Overcrowding already clogs Metro Vancouver's buses and SkyTrain, said the council. That’s in a region that has seen an 18% increase in new bus services since 2016, including in neighbourhoods like Burke Mountain. Last year, 52 bus routes had sustained overcrowding for an hour or more — 14 routes more than 2016.

In response, the Mayor's Council asked every federal political party to commit to the Congestion Reflief Fund, a predictable, annual funding formula that would earmark $375 million a year beginning in 2028.

As the federal election campaign got underway, the council approached each of the four major political parties to get commitments on a permanent federal funding mechanism for public transportation, as well as commitments to back measures that would electrify buses and reduce emissions. 

The Greens, NDP and Liberals all committed to introducing a permanent transit fund that would provide sustained federal investment beyond the 2027 current expiration date; the Greens said they would commit $3.4 billion, the Liberals $3 billion and the NDP did not specify how much they would invest. 

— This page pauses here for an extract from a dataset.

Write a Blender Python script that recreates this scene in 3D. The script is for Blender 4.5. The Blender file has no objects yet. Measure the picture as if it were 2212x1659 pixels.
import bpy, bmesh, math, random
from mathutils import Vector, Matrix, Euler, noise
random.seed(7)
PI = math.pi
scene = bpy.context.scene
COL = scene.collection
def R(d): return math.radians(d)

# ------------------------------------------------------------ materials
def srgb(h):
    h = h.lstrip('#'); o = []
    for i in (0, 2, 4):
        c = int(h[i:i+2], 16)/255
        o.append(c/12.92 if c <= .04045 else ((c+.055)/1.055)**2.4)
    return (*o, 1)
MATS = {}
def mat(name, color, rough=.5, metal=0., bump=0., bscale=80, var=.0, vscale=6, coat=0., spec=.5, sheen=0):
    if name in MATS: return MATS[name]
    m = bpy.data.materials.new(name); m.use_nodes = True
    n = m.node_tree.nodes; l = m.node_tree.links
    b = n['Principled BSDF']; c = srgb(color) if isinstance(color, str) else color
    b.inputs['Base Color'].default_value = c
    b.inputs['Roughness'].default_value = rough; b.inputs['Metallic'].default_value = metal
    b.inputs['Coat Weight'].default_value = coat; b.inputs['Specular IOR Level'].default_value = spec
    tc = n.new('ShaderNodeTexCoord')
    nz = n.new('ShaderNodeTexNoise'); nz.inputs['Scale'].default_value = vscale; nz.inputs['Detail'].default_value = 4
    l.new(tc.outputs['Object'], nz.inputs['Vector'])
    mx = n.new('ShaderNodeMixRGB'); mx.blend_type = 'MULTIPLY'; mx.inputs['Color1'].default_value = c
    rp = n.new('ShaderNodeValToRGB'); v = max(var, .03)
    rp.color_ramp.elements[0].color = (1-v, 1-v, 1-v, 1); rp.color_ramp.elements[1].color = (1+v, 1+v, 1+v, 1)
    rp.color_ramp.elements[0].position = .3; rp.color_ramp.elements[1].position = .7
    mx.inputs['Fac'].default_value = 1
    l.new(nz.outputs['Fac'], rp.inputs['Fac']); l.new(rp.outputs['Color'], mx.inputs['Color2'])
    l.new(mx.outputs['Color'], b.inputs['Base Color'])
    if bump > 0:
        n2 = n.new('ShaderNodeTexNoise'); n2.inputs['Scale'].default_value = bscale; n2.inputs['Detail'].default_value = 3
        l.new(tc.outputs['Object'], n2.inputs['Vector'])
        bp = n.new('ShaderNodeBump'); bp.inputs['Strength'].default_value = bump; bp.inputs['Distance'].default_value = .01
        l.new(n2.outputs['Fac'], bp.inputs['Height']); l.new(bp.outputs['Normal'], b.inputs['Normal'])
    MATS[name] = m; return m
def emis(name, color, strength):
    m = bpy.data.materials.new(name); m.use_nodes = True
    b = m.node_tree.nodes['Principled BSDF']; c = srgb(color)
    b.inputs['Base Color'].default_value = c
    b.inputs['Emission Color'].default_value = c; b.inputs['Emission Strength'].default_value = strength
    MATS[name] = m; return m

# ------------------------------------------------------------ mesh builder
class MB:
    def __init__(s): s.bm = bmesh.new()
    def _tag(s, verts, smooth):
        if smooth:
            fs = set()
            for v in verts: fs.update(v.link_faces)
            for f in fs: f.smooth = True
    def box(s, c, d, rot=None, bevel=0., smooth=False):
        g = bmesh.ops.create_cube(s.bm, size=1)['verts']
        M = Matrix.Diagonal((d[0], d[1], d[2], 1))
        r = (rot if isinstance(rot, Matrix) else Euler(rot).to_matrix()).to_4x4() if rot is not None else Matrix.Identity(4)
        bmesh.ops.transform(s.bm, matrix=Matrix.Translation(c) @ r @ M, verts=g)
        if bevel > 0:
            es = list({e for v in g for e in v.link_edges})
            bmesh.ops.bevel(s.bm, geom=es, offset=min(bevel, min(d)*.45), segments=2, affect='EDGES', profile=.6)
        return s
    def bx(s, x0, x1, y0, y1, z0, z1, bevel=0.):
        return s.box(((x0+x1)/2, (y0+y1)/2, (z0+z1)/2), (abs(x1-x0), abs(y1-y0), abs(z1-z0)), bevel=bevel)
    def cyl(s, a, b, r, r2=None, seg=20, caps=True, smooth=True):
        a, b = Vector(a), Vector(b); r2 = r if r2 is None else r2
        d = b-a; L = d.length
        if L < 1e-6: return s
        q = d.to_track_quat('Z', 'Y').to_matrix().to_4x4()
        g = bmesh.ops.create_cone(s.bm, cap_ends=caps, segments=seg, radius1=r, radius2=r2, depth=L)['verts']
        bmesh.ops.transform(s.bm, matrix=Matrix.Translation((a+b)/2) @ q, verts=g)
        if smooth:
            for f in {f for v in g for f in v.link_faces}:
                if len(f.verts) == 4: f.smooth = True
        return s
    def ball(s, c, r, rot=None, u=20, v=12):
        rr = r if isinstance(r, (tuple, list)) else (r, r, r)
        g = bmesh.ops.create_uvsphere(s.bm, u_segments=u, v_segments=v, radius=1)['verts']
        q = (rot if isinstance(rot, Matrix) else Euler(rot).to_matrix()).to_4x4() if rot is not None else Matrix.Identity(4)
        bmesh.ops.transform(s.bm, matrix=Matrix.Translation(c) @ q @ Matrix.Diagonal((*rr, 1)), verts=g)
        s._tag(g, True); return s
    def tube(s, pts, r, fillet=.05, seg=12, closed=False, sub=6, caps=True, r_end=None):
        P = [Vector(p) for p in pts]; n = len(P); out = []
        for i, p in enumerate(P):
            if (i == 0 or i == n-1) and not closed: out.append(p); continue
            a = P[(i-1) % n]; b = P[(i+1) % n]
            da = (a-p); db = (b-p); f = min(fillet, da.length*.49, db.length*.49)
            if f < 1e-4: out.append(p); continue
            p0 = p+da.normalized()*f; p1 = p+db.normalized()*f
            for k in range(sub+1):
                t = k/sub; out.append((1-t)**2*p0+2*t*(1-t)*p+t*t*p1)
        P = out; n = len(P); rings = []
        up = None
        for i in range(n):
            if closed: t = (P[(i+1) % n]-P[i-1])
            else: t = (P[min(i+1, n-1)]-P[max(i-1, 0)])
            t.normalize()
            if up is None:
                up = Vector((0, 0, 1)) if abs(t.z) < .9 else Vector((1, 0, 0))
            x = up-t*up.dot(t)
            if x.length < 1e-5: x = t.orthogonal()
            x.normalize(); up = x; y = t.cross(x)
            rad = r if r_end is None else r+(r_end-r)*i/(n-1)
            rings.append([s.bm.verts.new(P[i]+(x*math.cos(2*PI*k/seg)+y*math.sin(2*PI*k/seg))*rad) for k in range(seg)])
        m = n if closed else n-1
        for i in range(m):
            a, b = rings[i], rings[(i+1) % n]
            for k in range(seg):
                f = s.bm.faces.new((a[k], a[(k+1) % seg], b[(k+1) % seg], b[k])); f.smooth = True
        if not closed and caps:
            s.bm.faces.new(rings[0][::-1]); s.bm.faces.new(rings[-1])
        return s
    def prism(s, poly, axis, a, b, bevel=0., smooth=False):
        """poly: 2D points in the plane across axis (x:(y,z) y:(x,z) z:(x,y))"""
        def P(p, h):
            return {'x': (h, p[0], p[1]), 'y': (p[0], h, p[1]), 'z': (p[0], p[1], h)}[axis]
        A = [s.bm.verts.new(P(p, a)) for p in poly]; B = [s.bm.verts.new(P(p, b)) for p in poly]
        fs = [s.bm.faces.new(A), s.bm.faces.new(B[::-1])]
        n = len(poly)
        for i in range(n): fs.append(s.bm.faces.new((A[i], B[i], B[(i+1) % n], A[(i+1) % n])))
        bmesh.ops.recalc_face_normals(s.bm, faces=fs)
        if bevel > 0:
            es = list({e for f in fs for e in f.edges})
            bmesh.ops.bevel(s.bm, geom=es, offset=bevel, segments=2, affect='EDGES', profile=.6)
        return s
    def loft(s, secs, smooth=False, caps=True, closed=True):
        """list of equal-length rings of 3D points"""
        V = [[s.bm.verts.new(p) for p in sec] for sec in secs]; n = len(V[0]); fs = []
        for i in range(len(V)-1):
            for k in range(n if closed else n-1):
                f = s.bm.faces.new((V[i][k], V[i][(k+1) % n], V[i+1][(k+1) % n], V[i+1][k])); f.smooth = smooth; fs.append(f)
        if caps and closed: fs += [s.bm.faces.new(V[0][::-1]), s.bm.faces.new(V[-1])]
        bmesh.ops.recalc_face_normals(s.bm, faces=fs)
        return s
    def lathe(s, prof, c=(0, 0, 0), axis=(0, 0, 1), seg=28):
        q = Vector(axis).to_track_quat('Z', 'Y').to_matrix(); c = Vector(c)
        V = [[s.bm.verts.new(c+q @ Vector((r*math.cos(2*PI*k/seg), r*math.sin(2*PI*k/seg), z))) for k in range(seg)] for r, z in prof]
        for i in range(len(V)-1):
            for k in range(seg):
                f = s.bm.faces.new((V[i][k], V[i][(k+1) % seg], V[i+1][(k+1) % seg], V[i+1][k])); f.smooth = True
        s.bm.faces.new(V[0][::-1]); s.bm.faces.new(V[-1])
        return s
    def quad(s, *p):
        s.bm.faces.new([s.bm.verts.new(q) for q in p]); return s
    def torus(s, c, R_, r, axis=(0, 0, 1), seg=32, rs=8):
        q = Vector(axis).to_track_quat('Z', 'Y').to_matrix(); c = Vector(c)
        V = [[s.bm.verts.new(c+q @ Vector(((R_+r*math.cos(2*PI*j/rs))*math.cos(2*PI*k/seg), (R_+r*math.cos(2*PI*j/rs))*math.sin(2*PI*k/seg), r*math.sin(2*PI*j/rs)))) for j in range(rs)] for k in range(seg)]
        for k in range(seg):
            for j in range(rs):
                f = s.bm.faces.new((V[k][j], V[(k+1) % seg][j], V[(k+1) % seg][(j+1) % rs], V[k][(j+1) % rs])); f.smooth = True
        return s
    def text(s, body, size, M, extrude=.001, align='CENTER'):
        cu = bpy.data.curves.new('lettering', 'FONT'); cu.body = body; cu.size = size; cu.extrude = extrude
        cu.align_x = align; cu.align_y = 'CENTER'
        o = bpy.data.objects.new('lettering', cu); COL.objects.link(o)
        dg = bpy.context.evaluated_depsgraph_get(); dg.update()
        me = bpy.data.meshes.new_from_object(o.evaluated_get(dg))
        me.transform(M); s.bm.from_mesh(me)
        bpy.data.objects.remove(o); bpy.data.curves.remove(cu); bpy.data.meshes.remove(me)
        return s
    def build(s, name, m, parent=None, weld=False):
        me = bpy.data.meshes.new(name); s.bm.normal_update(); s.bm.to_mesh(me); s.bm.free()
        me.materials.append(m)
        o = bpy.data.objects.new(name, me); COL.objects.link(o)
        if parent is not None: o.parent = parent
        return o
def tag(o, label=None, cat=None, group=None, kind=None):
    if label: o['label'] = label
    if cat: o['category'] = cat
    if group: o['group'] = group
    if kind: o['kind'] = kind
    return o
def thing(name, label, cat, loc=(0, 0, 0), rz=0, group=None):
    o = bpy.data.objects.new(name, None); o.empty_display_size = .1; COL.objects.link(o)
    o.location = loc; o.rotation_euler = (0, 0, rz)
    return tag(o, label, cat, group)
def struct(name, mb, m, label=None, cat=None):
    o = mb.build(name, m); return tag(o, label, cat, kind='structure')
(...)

The Conservatives said they would extend infrastructure spending over the next 15 years instead of 12, meaning a reduction in overall funding for projects scheduled between now and 2027. Some of those projects include upgrades to the Millennium and Expo lines, as well as extending the SkyTrain west along Vancouver’s Broadway corridor to Arbutus and along Fraser Highway in Surrey. 

If new funding commitments aren’t extended beyond 2027, several new projects could be put at risk, said a spokesperson for the council. Those include the electrification of TransLink’s bus fleet, the Burnaby Mountain gondola, and extending the SkyTrain out to UBC, among others.

“Transit ridership in Metro Vancouver is growing faster than anywhere else in North America and we simply won’t be able to keep up with public demand unless the next federal government remains at the table with regional and provincial governments as a major funding partner,” said vice-chair of the Mayors’ Council Jack Froese in a press release.

Statistics show Metro Vancouver leads Canada and the United States in per capita transit ridership. But project-to-project funding has made it hard to sketch out long-term transportation plans for the Metro area, and that’s left the growing suburbs in a bind, said Mayor West.

“The government at every level is telling people, ‘You need to get out of your car.’ The message I hear from PoCo residents is, ‘Absolutely, and on to what?'” said West at the start of the campaign. “If government is serious about wanting to tackle climate change, having people shift away from vehicles and on to public transit, then you have to give people the options.”